Catherine Corsini findet eine Lösung für diesen Konflikt. Dabei fällt ihre Madame Bovary gänzlich anders als in dem kanadischen Drama You aus. Hier muss die Protagonistin ernüchtert erkennen, dass ein Mann wie der andere ist, und dass Liebe allein nicht zu einem selbst bestimmten, erfüllten Leben führt. Und anders als in dem südkoreanischen Drama Thirst überhöht Corsini diesen Gewissenskonflikt nicht zu einem Pop-Spektakel.
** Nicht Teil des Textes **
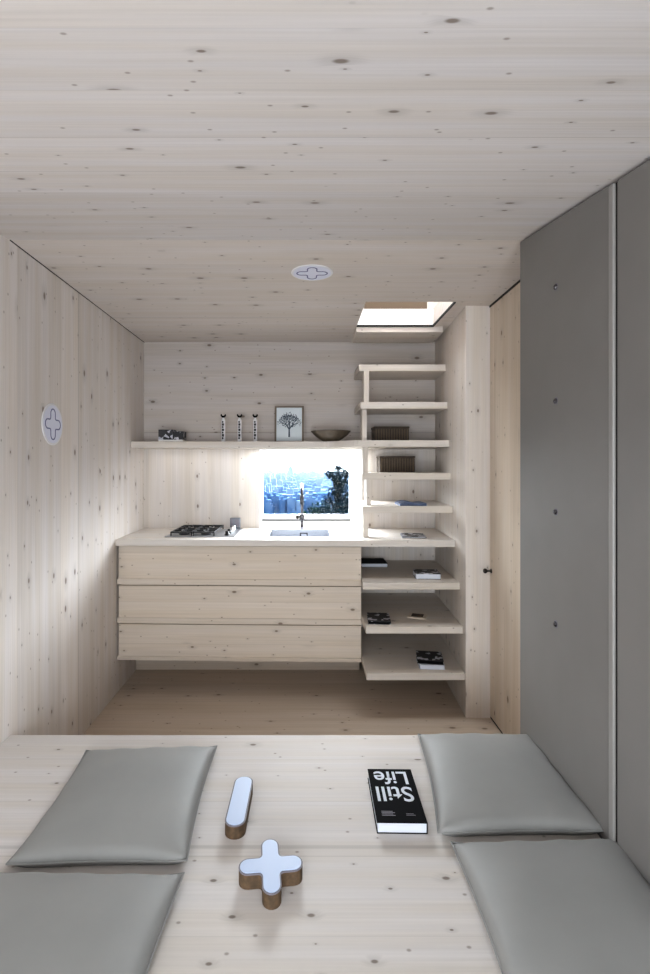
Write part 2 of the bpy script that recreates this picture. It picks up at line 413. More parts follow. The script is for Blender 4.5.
# sink
sk = thing('kitchen_sink', ((sx0+sx1)/2, (sd0+sd1)/2, T1), 'stainless steel sink basin set in the worktop under the window', 'sink')
hw, hd = (sx1-sx0)/2, (sd1-sd0)/2
s = MB()
for a in ((-hw-.008, hw+.008, -hd-.008, -hd+.004), (-hw-.008, hw+.008, hd-.004, hd+.008), (-hw-.008, -hw+.004, -hd, hd), (hw-.004, hw+.008, -hd, hd)):
    s.box(a[0], a[1], a[2], a[3], 0.0002, .0022)
s.build('rim', M['steel'], sk)
s = MB(); t = .002; dp = -.16
hw2, hd2 = hw-.002, hd-.002
s.box(-hw2, hw2, -hd2, hd2, dp, dp+t); s.box(-hw2, -hw2+t, -hd2, hd2, dp, 0); s.box(hw2-t, hw2, -hd2, hd2, dp, 0)
s.box(-hw2, hw2, -hd2, -hd2+t, dp, 0); s.box(-hw2, hw2, hd2-t, hd2, dp, 0)
s.build('basin', M['steel'], sk)
s = MB(); s.lathe([(.045, dp+.0022), (.045, dp+.005), (.03, dp+.004)], n=24); s.build('drain', M['chrome'], sk)
s = MB(); s.box(.0, .055, hd2-.007, hd2-.002, -.055, -.022); ov = s.build('overflow', M['iron'], sk)
MB().box(.008, .047, hd2-.009, hd2-.006, -.049, -.028).build('overflow_cover', M['chrome'], ov)

# tap
tp = thing('kitchen_tap', (-.022, 3.715, T1), 'tall chrome mixer tap standing behind the sink against the window', 'tap')
s = MB(); s.lathe([(.024, 0), (.024, .006), (.014, .010)], n=24); s.build('base', M['tapm'], tp)
s = MB(); arc = [(0, 0, .01), (0, 0, .26)]
arc = [(0, 0, .005), (0, 0, .10), (0, 0, .20), (0, 0, .255)]+[(0, -.08+.08*math.cos(a), .255+.07*math.sin(a)) for a in [math.pi*k/12 for k in range(1, 13)]]+[(0, -.16, .235)]
s.tube(arc, .010, 14); s.build('neck', M['tapm'], tp)
s = MB(); s.tube([(0, -.16, .255), (0, -.162, .24), (0, -.166, .19)], .0155, 16, .013); s.build('spray_head', plain('dark_grey_metal', (.06, .06, .065), .45, .5), tp)
s = MB(); s.lathe([(.016, .065), (.018, .07), (.018, .105), (.016, .11)], n=20); s.build('collar', M['tapm'], tp)
s = MB(); s.tube([(-.016, 0, .088), (-.028, 0, .088)], .006, 10); s.lathe([(.006, -.044), (.015, -.040), (.017, -.030), (.012, -.022)], (0, 0, .088), 18, 'x')
s.build('lever', M['knob'], tp)

# hob
hb = thing('gas_hob', (-.672, 3.49, T1), 'steel gas hob with black cast iron grates on the left of the worktop', 'hob')
s = MB(); s.box(-.228, .222, -.205, .20, .0002, .006); s.build('plate', M['steel'], hb, bevel=.002)
for cy in (-.10, .10):
    for cx in (-.125, .02):
        s = MB(); s.lathe([(.034, .006), (.034, .014), (.026, .016), (.026, .021), (.008, .023)], (cx, cy, 0), 24); s.build('burner', M['iron'], hb)
for cx in (-.125, .02):
    s = MB(); x0, x1, y0, y1, h = cx-.07, cx+.07, -.190, .185, .024
    for a in ((x0, x1, y0, y0+.008), (x0, x1, y1-.008, y1), (x0, x0+.008, y0, y1), (x1-.008, x1, y0, y1), (x0, x1, -.004, .004)):
        s.box(*a, h, h+.010)
    for cy in (-.10, .10):
        s.box(x0, cx-.018, cy-.004, cy+.004, h, h+.012); s.box(cx+.018, x1, cy-.004, cy+.004, h, h+.012)
        s.box(cx-.004, cx+.004, cy+.018, cy+.085, h, h+.012); s.box(cx-.004, cx+.004, cy-.085, cy-.018, h, h+.012)
    for fx in (x0, x1-.008):
        for fy in (y0, y1-.008): s.box(fx, fx+.008, fy, fy+.008, .006, h)
    s.build('grate', M['iron'], hb, bevel=.0015)
for cy in (-.15, -.05, .05, .15):
    s = MB(); s.lathe([(.017, .006), (.017, .012), (.014, .014), (.012, .032), (.010, .034)], (.165, cy, 0), 20); s.build('knob', M['iron'] if cy < 0 else M['chrome'], hb)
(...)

Nein, sie schlägt vielmehr einen sehr französischen Weg ein: Ungeachtet der unterschiedlichen sozialen Herkunft entscheidet sich Suzanne für ihre Liebe und geht unbeirrt diesen Weg – bis die Polizeisirenen aufheulen.
Mit Partir verneigt sich Catherine Corsini tief vor dem französischen Kino, insbesondere vor den Filmen Truffauts (manche Szenen sind mit Musik seiner Komponisten George Delerue und Antoine Duhamel unterlegt). An diese Tradition anzuknüpfen, ist ihre Stärke und Schwäche zugleich. Meisterhaft gelingt ihr die Inszenierung, nuanciert und stimmig; manchmal jedoch traut sich Partir nicht, aus dem Schatten seiner großen Vorbilder hervorzutreten. Denn hat sich nicht doch die gesellschaftliche wie rechtliche Stellung der Frau geändert? Und ist Samuel nicht doch eine arg konservative, zu provinziell geratene Figur? Doch trotz dieser Unzulänglichkeiten schafft Corsini mit Partir Beeindruckendes: ein Kino, das einfach und radikal ist.